** start RAW DATA **

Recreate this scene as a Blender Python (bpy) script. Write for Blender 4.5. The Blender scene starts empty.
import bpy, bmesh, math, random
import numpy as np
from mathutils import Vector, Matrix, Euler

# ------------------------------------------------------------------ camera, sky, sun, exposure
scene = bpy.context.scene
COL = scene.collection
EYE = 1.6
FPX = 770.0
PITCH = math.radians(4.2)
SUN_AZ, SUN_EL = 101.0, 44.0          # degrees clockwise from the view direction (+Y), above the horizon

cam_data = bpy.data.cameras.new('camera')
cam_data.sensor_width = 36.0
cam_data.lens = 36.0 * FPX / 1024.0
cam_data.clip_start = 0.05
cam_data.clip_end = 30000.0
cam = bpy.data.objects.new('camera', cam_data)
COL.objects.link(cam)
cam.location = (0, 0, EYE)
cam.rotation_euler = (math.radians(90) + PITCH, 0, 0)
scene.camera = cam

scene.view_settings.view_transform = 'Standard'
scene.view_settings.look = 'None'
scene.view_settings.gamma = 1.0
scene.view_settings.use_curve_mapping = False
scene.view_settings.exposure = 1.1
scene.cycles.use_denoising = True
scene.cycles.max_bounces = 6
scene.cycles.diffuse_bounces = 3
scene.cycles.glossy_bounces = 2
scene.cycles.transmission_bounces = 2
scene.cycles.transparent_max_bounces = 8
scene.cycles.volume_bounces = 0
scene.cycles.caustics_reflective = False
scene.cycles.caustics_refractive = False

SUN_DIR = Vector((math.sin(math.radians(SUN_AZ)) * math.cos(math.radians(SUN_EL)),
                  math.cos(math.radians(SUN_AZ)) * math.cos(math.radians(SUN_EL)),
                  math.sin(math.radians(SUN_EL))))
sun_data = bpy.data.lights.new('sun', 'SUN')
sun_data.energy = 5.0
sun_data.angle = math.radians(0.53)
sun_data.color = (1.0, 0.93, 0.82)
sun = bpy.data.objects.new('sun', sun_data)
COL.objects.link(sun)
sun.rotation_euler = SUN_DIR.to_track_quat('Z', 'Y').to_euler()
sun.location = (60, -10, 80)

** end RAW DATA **

[EXERCISE TASK]: Each line of the material must be restated exactly.

[TASK SOLUTION]:
Recreate this scene as a Blender Python (bpy) script. Write for Blender 4.5. The Blender scene starts empty.
import bpy, bmesh, math, random
import numpy as np
from mathutils import Vector, Matrix, Euler

# ------------------------------------------------------------------ camera, sky, sun, exposure
scene = bpy.context.scene
COL = scene.collection
EYE = 1.6
FPX = 770.0
PITCH = math.radians(4.2)
SUN_AZ, SUN_EL = 101.0, 44.0          # degrees clockwise from the view direction (+Y), above the horizon

cam_data = bpy.data.cameras.new('camera')
cam_data.sensor_width = 36.0
cam_data.lens = 36.0 * FPX / 1024.0
cam_data.clip_start = 0.05
cam_data.clip_end = 30000.0
cam = bpy.data.objects.new('camera', cam_data)
COL.objects.link(cam)
cam.location = (0, 0, EYE)
cam.rotation_euler = (math.radians(90) + PITCH, 0, 0)
scene.camera = cam

scene.view_settings.view_transform = 'Standard'
scene.view_settings.look = 'None'
scene.view_settings.gamma = 1.0
scene.view_settings.use_curve_mapping = False
scene.view_settings.exposure = 1.1
scene.cycles.use_denoising = True
scene.cycles.max_bounces = 6
scene.cycles.diffuse_bounces = 3
scene.cycles.glossy_bounces = 2
scene.cycles.transmission_bounces = 2
scene.cycles.transparent_max_bounces = 8
scene.cycles.volume_bounces = 0
scene.cycles.caustics_reflective = False
scene.cycles.caustics_refractive = False

SUN_DIR = Vector((math.sin(math.radians(SUN_AZ)) * math.cos(math.radians(SUN_EL)),
                  math.cos(math.radians(SUN_AZ)) * math.cos(math.radians(SUN_EL)),
                  math.sin(math.radians(SUN_EL))))
sun_data = bpy.data.lights.new('sun', 'SUN')
sun_data.energy = 5.0
sun_data.angle = math.radians(0.53)
sun_data.color = (1.0, 0.93, 0.82)
sun = bpy.data.objects.new('sun', sun_data)
COL.objects.link(sun)
sun.rotation_euler = SUN_DIR.to_track_quat('Z', 'Y').to_euler()
sun.location = (60, -10, 80)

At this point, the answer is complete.